"""

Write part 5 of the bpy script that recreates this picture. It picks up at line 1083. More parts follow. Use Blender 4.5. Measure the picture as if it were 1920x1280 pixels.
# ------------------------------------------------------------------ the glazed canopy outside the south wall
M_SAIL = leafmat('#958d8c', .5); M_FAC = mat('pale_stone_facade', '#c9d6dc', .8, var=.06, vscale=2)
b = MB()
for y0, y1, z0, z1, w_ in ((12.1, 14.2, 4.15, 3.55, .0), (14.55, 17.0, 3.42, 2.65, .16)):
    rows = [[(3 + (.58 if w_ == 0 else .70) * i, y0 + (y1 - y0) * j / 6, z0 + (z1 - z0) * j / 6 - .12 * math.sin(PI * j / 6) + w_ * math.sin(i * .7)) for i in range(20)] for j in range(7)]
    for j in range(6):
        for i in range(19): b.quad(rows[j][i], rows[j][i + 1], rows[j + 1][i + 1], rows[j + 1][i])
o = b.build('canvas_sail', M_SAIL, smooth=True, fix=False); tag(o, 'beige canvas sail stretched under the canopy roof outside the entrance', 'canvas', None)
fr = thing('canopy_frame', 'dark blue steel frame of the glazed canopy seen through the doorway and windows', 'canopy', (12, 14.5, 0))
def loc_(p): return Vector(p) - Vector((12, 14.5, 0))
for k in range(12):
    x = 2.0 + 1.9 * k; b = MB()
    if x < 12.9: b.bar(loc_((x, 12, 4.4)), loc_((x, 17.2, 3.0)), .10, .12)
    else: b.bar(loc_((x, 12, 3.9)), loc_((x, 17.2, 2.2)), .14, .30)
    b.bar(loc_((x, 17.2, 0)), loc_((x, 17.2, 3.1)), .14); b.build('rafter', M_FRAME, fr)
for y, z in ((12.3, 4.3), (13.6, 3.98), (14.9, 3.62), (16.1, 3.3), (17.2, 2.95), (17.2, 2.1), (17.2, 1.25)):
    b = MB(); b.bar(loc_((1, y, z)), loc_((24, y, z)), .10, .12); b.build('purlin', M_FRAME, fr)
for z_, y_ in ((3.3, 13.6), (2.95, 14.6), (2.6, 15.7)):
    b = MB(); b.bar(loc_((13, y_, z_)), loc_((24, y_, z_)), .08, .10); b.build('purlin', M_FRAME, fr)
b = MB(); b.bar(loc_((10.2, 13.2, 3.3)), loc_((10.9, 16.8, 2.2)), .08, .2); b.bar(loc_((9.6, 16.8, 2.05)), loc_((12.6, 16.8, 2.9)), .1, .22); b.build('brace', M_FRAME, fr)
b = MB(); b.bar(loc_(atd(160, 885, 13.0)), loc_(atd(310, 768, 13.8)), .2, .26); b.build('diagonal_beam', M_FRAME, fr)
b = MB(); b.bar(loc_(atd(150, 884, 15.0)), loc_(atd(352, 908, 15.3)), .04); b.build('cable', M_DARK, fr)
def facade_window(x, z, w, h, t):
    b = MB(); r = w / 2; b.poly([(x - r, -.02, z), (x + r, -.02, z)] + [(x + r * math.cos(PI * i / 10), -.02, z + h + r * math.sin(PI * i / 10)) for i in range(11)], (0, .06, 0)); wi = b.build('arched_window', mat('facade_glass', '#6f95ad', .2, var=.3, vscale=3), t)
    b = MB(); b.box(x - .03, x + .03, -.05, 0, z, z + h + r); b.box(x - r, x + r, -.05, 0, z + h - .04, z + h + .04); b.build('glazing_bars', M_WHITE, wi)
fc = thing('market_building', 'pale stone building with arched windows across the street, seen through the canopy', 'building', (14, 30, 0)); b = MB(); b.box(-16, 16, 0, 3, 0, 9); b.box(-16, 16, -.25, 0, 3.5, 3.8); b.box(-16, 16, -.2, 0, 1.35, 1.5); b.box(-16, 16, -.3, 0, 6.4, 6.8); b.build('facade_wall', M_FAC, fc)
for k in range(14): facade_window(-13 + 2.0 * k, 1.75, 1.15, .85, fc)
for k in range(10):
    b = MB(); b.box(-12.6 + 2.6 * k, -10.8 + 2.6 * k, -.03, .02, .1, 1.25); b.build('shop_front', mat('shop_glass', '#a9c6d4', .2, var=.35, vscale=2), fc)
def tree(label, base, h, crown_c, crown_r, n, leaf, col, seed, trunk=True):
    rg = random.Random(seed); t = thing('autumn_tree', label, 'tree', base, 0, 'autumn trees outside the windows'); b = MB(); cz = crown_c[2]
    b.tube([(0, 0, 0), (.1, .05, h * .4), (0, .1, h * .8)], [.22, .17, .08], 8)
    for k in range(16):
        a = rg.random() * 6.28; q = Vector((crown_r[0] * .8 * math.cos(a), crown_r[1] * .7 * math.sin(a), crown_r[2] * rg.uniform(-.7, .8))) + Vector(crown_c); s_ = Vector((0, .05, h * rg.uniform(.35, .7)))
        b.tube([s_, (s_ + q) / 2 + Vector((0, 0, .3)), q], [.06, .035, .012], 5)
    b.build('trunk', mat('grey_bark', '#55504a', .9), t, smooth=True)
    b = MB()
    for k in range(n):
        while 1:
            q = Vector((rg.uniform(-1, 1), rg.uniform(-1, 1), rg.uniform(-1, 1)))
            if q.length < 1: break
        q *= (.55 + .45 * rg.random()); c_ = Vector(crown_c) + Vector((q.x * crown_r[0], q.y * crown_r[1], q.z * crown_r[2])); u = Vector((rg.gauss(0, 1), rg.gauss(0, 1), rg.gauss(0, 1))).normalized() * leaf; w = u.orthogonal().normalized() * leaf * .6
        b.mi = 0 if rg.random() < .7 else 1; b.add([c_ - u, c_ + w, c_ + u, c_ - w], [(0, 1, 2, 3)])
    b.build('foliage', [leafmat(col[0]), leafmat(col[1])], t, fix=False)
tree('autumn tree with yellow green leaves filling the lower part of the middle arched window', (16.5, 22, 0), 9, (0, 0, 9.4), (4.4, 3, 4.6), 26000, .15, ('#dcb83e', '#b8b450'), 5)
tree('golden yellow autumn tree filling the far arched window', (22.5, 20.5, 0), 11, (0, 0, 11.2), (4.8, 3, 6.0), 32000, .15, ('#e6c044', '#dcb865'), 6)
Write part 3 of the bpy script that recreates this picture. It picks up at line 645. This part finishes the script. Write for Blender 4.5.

"""

§ WHAT THE EXERCISE ASKS: Quote each line of the listing above exactly.

§ WRITTEN ANSWER:
Write part 5 of the bpy script that recreates this picture. It picks up at line 1083. More parts follow. Use Blender 4.5. Measure the picture as if it were 1920x1280 pixels.
# ------------------------------------------------------------------ the glazed canopy outside the south wall
M_SAIL = leafmat('#958d8c', .5); M_FAC = mat('pale_stone_facade', '#c9d6dc', .8, var=.06, vscale=2)
b = MB()
for y0, y1, z0, z1, w_ in ((12.1, 14.2, 4.15, 3.55, .0), (14.55, 17.0, 3.42, 2.65, .16)):
    rows = [[(3 + (.58 if w_ == 0 else .70) * i, y0 + (y1 - y0) * j / 6, z0 + (z1 - z0) * j / 6 - .12 * math.sin(PI * j / 6) + w_ * math.sin(i * .7)) for i in range(20)] for j in range(7)]
    for j in range(6):
        for i in range(19): b.quad(rows[j][i], rows[j][i + 1], rows[j + 1][i + 1], rows[j + 1][i])
o = b.build('canvas_sail', M_SAIL, smooth=True, fix=False); tag(o, 'beige canvas sail stretched under the canopy roof outside the entrance', 'canvas', None)
fr = thing('canopy_frame', 'dark blue steel frame of the glazed canopy seen through the doorway and windows', 'canopy', (12, 14.5, 0))
def loc_(p): return Vector(p) - Vector((12, 14.5, 0))
for k in range(12):
    x = 2.0 + 1.9 * k; b = MB()
    if x < 12.9: b.bar(loc_((x, 12, 4.4)), loc_((x, 17.2, 3.0)), .10, .12)
    else: b.bar(loc_((x, 12, 3.9)), loc_((x, 17.2, 2.2)), .14, .30)
    b.bar(loc_((x, 17.2, 0)), loc_((x, 17.2, 3.1)), .14); b.build('rafter', M_FRAME, fr)
for y, z in ((12.3, 4.3), (13.6, 3.98), (14.9, 3.62), (16.1, 3.3), (17.2, 2.95), (17.2, 2.1), (17.2, 1.25)):
    b = MB(); b.bar(loc_((1, y, z)), loc_((24, y, z)), .10, .12); b.build('purlin', M_FRAME, fr)
for z_, y_ in ((3.3, 13.6), (2.95, 14.6), (2.6, 15.7)):
    b = MB(); b.bar(loc_((13, y_, z_)), loc_((24, y_, z_)), .08, .10); b.build('purlin', M_FRAME, fr)
b = MB(); b.bar(loc_((10.2, 13.2, 3.3)), loc_((10.9, 16.8, 2.2)), .08, .2); b.bar(loc_((9.6, 16.8, 2.05)), loc_((12.6, 16.8, 2.9)), .1, .22); b.build('brace', M_FRAME, fr)
b = MB(); b.bar(loc_(atd(160, 885, 13.0)), loc_(atd(310, 768, 13.8)), .2, .26); b.build('diagonal_beam', M_FRAME, fr)
b = MB(); b.bar(loc_(atd(150, 884, 15.0)), loc_(atd(352, 908, 15.3)), .04); b.build('cable', M_DARK, fr)
def facade_window(x, z, w, h, t):
    b = MB(); r = w / 2; b.poly([(x - r, -.02, z), (x + r, -.02, z)] + [(x + r * math.cos(PI * i / 10), -.02, z + h + r * math.sin(PI * i / 10)) for i in range(11)], (0, .06, 0)); wi = b.build('arched_window', mat('facade_glass', '#6f95ad', .2, var=.3, vscale=3), t)
    b = MB(); b.box(x - .03, x + .03, -.05, 0, z, z + h + r); b.box(x - r, x + r, -.05, 0, z + h - .04, z + h + .04); b.build('glazing_bars', M_WHITE, wi)
fc = thing('market_building', 'pale stone building with arched windows across the street, seen through the canopy', 'building', (14, 30, 0)); b = MB(); b.box(-16, 16, 0, 3, 0, 9); b.box(-16, 16, -.25, 0, 3.5, 3.8); b.box(-16, 16, -.2, 0, 1.35, 1.5); b.box(-16, 16, -.3, 0, 6.4, 6.8); b.build('facade_wall', M_FAC, fc)
for k in range(14): facade_window(-13 + 2.0 * k, 1.75, 1.15, .85, fc)
for k in range(10):
    b = MB(); b.box(-12.6 + 2.6 * k, -10.8 + 2.6 * k, -.03, .02, .1, 1.25); b.build('shop_front', mat('shop_glass', '#a9c6d4', .2, var=.35, vscale=2), fc)
def tree(label, base, h, crown_c, crown_r, n, leaf, col, seed, trunk=True):
    rg = random.Random(seed); t = thing('autumn_tree', label, 'tree', base, 0, 'autumn trees outside the windows'); b = MB(); cz = crown_c[2]
    b.tube([(0, 0, 0), (.1, .05, h * .4), (0, .1, h * .8)], [.22, .17, .08], 8)
    for k in range(16):
        a = rg.random() * 6.28; q = Vector((crown_r[0] * .8 * math.cos(a), crown_r[1] * .7 * math.sin(a), crown_r[2] * rg.uniform(-.7, .8))) + Vector(crown_c); s_ = Vector((0, .05, h * rg.uniform(.35, .7)))
        b.tube([s_, (s_ + q) / 2 + Vector((0, 0, .3)), q], [.06, .035, .012], 5)
    b.build('trunk', mat('grey_bark', '#55504a', .9), t, smooth=True)
    b = MB()
    for k in range(n):
        while 1:
            q = Vector((rg.uniform(-1, 1), rg.uniform(-1, 1), rg.uniform(-1, 1)))
            if q.length < 1: break
        q *= (.55 + .45 * rg.random()); c_ = Vector(crown_c) + Vector((q.x * crown_r[0], q.y * crown_r[1], q.z * crown_r[2])); u = Vector((rg.gauss(0, 1), rg.gauss(0, 1), rg.gauss(0, 1))).normalized() * leaf; w = u.orthogonal().normalized() * leaf * .6
        b.mi = 0 if rg.random() < .7 else 1; b.add([c_ - u, c_ + w, c_ + u, c_ - w], [(0, 1, 2, 3)])
    b.build('foliage', [leafmat(col[0]), leafmat(col[1])], t, fix=False)
tree('autumn tree with yellow green leaves filling the lower part of the middle arched window', (16.5, 22, 0), 9, (0, 0, 9.4), (4.4, 3, 4.6), 26000, .15, ('#dcb83e', '#b8b450'), 5)
tree('golden yellow autumn tree filling the far arched window', (22.5, 20.5, 0), 11, (0, 0, 11.2), (4.8, 3, 6.0), 32000, .15, ('#e6c044', '#dcb865'), 6)
Write part 3 of the bpy script that recreates this picture. It picks up at line 645. This part finishes the script. Write for Blender 4.5.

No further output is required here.